Un masque ne sert à rien, il vaut mieux confiner les EHPAD où des anciens payeront du désespoir à en mourir l'inconséquence de nos brillants conseillers gérants qui ne démordent pas de l'idée qu'un pays n'est qu'une grosse entreprise avec son bilan et ses pertes et profits. Le désespoir tue, même ceux que l'on aime.
Un masque ne sert à rien, il vaut mieux que le vendeur de pain vous mette un petit postillon en plus pour le même prix. Le geste du commerce de la mort des plus fragiles.
Un masque ne sert à rien, il vaut mieux que les clients des grandes surfaces arrosent à leur tour chacun la trombine du caissier qui n'a que sa fiole et son gel et l'immense chance que la goutte ne lui tombe pas au bord des lèvres et la constance et le courage de résister à l'habitude de se toucher le visage.
Les masques ne servent à rien, qu'ils disent.
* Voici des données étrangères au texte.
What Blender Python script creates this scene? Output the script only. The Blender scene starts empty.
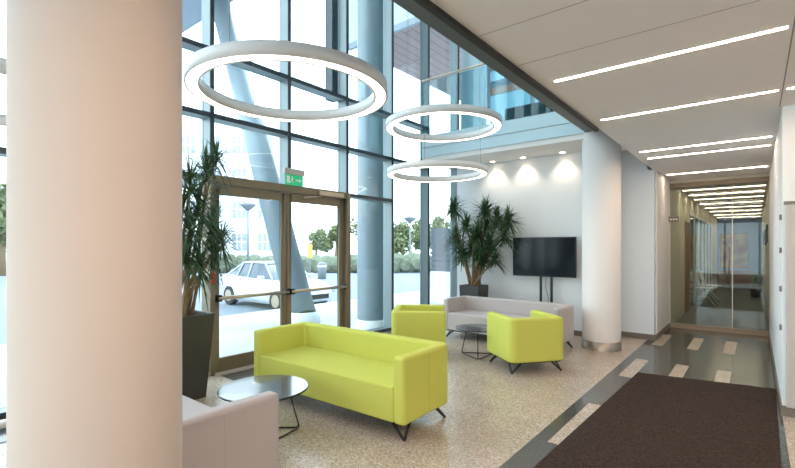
import bpy, bmesh, math, random
from mathutils import Vector, Matrix

sc = bpy.context.scene
COL = sc.collection
PI = math.pi
R = math.radians

# ------------------------------------------------------------------ camera
F_PX = 444.4
cam_d = bpy.data.cameras.new('camera')
cam_d.sensor_width = 36.0
cam_d.lens = 36.0 * F_PX / 795.0
cam_d.shift_y = 13.5 / 795.0
cam_d.clip_end = 500
cam = bpy.data.objects.new('camera', cam_d)
cam.location = (0, 0, 1.5)
TH = math.atan(357.5 / F_PX)
cam.rotation_euler = (R(90), 0, TH)
COL.objects.link(cam)
sc.camera = cam

# ------------------------------------------------------------------ world
w = bpy.data.worlds.new('sky')
sc.world = w
w.use_nodes = True
nt = w.node_tree
nt.nodes.clear()
wo = nt.nodes.new('ShaderNodeOutputWorld')
bg = nt.nodes.new('ShaderNodeBackground')
tc = nt.nodes.new('ShaderNodeTexCoord')
sp = nt.nodes.new('ShaderNodeSeparateXYZ')
rp = nt.nodes.new('ShaderNodeValToRGB')
rp.color_ramp.elements[0].position = 0.0
rp.color_ramp.elements[0].color = (0.98, 0.99, 1.0, 1)
rp.color_ramp.elements[1].position = 0.9
rp.color_ramp.elements[1].color = (0.80, 0.90, 1.0, 1)
nt.links.new(tc.outputs['Generated'], sp.inputs[0])
nt.links.new(sp.outputs['Z'], rp.inputs[0])
nt.links.new(rp.outputs[0], bg.inputs[0])
bg.inputs[1].default_value = 3.6
nt.links.new(bg.outputs[0], wo.inputs[0])

# ------------------------------------------------------------------ sun
sd = bpy.data.lights.new('sun', 'SUN')
sd.energy = 1.2
sd.angle = R(12)
sd.color = (1.0, 0.96, 0.9)
so = bpy.data.objects.new('sun', sd)
so.rotation_euler = (R(42), 0, R(200))
so.location = (-10, 5, 20)
COL.objects.link(so)

# daylight portals in the glass front (sampling guides for the sky)
for (cy_, wy_) in ((-2.5, 6.6), (4.5, 7.4)):
    pl = bpy.data.lights.new('window_portal', 'AREA')
    pl.shape = 'RECTANGLE'
    pl.size = 6.9
    pl.size_y = wy_
    pl.cycles.is_portal = True
    po = bpy.data.objects.new('window_portal', pl)
    po.location = (-5.3, cy_, 3.5)
    po.rotation_euler = (0, R(-90), 0)
    COL.objects.link(po)

vs = sc.view_settings
vs.view_transform = 'Standard'
vs.look = 'None'
vs.gamma = 1
vs.use_curve_mapping = False
vs.exposure = 0.52
LAMP = 1.35          # overall strength of the building's own lamps

# ------------------------------------------------------------------ materials
def lin(c):
    def g(v):
        v = v / 255.0
        return v / 12.92 if v <= 0.04045 else ((v + 0.055) / 1.055) ** 2.4
    return (g(c[0]), g(c[1]), g(c[2]), 1)

def mat(name, rgb, rough=0.5, metal=0.0, spec=0.5, noise=None, bump=None, coat=0.0):
    m = bpy.data.materials.new(name)
    m.use_nodes = True
    n = m.node_tree
    b = n.nodes['Principled BSDF']
    b.inputs['Base Color'].default_value = lin(rgb)
    b.inputs['Roughness'].default_value = rough
    b.inputs['Metallic'].default_value = metal
    b.inputs['Specular IOR Level'].default_value = spec
    if coat:
        b.inputs['Coat Weight'].default_value = coat
    t = None
    if noise or bump:
        t = n.nodes.new('ShaderNodeTexCoord')
    if noise:                       # (scale, second colour, contrast)
        nz = n.nodes.new('ShaderNodeTexNoise')
        nz.inputs['Scale'].default_value = noise[0]
        nz.inputs['Detail'].default_value = 4
        cr = n.nodes.new('ShaderNodeValToRGB')
        cr.color_ramp.elements[0].position = 0.5 - noise[2]
        cr.color_ramp.elements[1].position = 0.5 + noise[2]
        cr.color_ramp.elements[0].color = lin(rgb)
        cr.color_ramp.elements[1].color = lin(noise[1])
        n.links.new(t.outputs['Object'], nz.inputs['Vector'])
        n.links.new(nz.outputs[0], cr.inputs[0])
        n.links.new(cr.outputs[0], b.inputs['Base Color'])
    if bump:                        # (scale, strength)
        nb = n.nodes.new('ShaderNodeTexNoise')
        nb.inputs['Scale'].default_value = bump[0]
        nb.inputs['Detail'].default_value = 3
        bp = n.nodes.new('ShaderNodeBump')
        bp.inputs['Strength'].default_value = bump[1]
        bp.inputs['Distance'].default_value = 0.01
        n.links.new(t.outputs['Object'], nb.inputs['Vector'])
        n.links.new(nb.outputs[0], bp.inputs['Height'])
        n.links.new(bp.outputs[0], b.inputs['Normal'])
    return m

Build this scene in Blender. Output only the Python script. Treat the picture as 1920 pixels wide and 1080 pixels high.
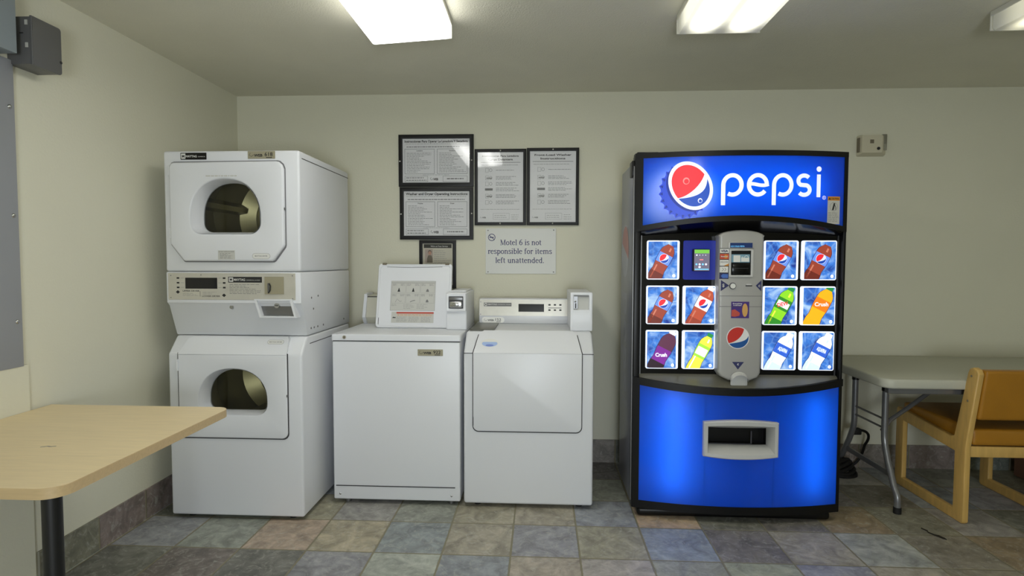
import bpy, bmesh, math, random
from mathutils import Vector, Matrix
from mathutils.geometry import tessellate_polygon

for _o in list(bpy.data.objects):
    bpy.data.objects.remove(_o, do_unlink=True)
SC = bpy.context.scene
COL = SC.collection

# ------------------------------------------------------------------ camera, world, light, exposure
CAM_H = 1.339
YAW, PITCH, ROLL, FPX = -0.0504, -0.0465, 0.0025, 1076.0
WALL_Y, WALL_X, CEIL, REAR_Y, RIGHT_X = 3.81, -2.045, 2.44, -1.9, 4.3


def setup_camera():
    f = Vector((math.sin(YAW) * math.cos(PITCH), math.cos(YAW) * math.cos(PITCH), math.sin(PITCH)))
    r = Vector((math.cos(YAW), -math.sin(YAW), 0))
    u = r.cross(f)
    r, u = r * math.cos(ROLL) + u * math.sin(ROLL), u * math.cos(ROLL) - r * math.sin(ROLL)
    cam = bpy.data.cameras.new('camera')
    cam.sensor_width = 36.0
    cam.lens = FPX * 36.0 / 1920.0
    cam.clip_start = 0.02
    o = bpy.data.objects.new('camera', cam)
    m = Matrix((r, u, -f)).transposed().to_4x4()
    m.translation = (0, 0, CAM_H)
    o.matrix_world = m
    COL.objects.link(o)
    SC.camera = o


setup_camera()
W = bpy.data.worlds.new('world')
SC.world = W
W.use_nodes = True
W.node_tree.nodes['Background'].inputs[0].default_value = (0.75, 0.85, 1.0, 1)
W.node_tree.nodes['Background'].inputs[1].default_value = 0.6
SC.view_settings.view_transform = 'Standard'
SC.view_settings.look = 'None'
SC.view_settings.gamma = 1.0
SC.view_settings.use_curve_mapping = False
SC.view_settings.exposure = 0.44

LAMP = [  # strength and colour of the three ceiling fixtures, left to right
    (9.0, (1.0, 0.995, 0.95)), (6.4, (1.0, 0.972, 0.77)), (2.8, (1.0, 0.95, 0.66)), (9.0, (1.0, 0.995, 0.94))]
REAR_FILL_WATTS = 42.0  # power of the added rear fill light


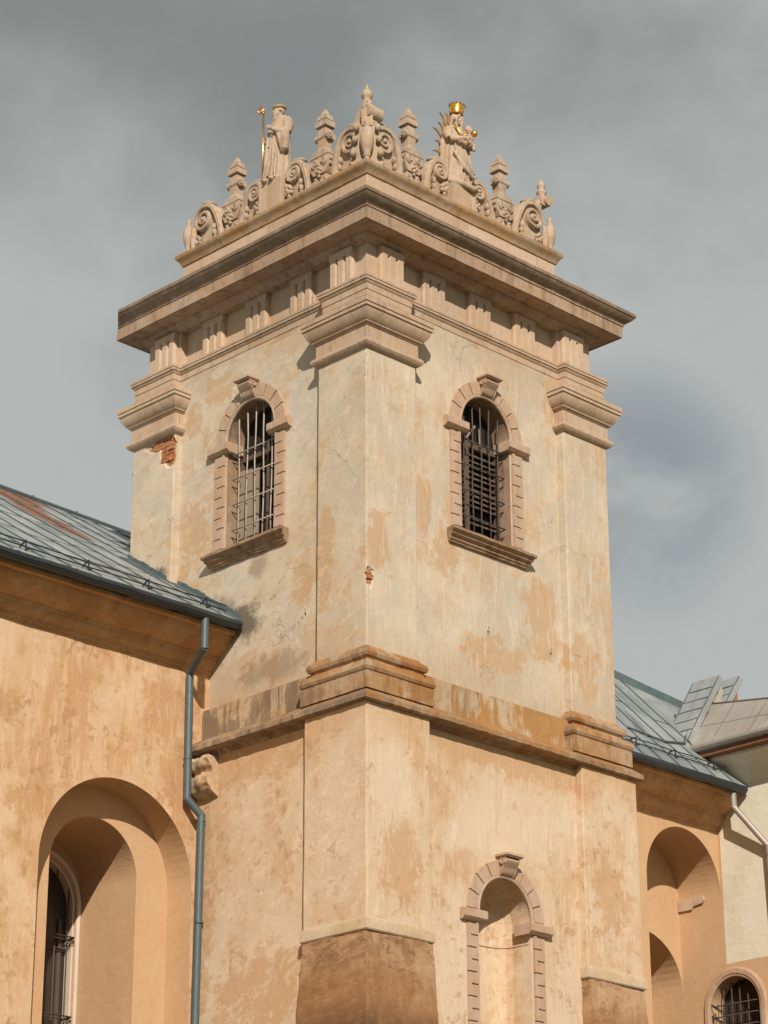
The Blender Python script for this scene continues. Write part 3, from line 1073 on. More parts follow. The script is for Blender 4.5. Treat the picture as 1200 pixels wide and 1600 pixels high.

Cela me rappelle le jardinier qui n'aimait pas manger les pommes et regardait du mépris la moindre tarte à ce fruit parce que cette année-là "le pommier n'avait pas donné".
Enfoncez-vous dans la tête que tout ce qu'on vous dit inutile manque. C'est l'exact système de la publicité, ce qui est bon pour vous fait pléthore, on écoule les stocks comme on peut comme on masque les carences par le discours.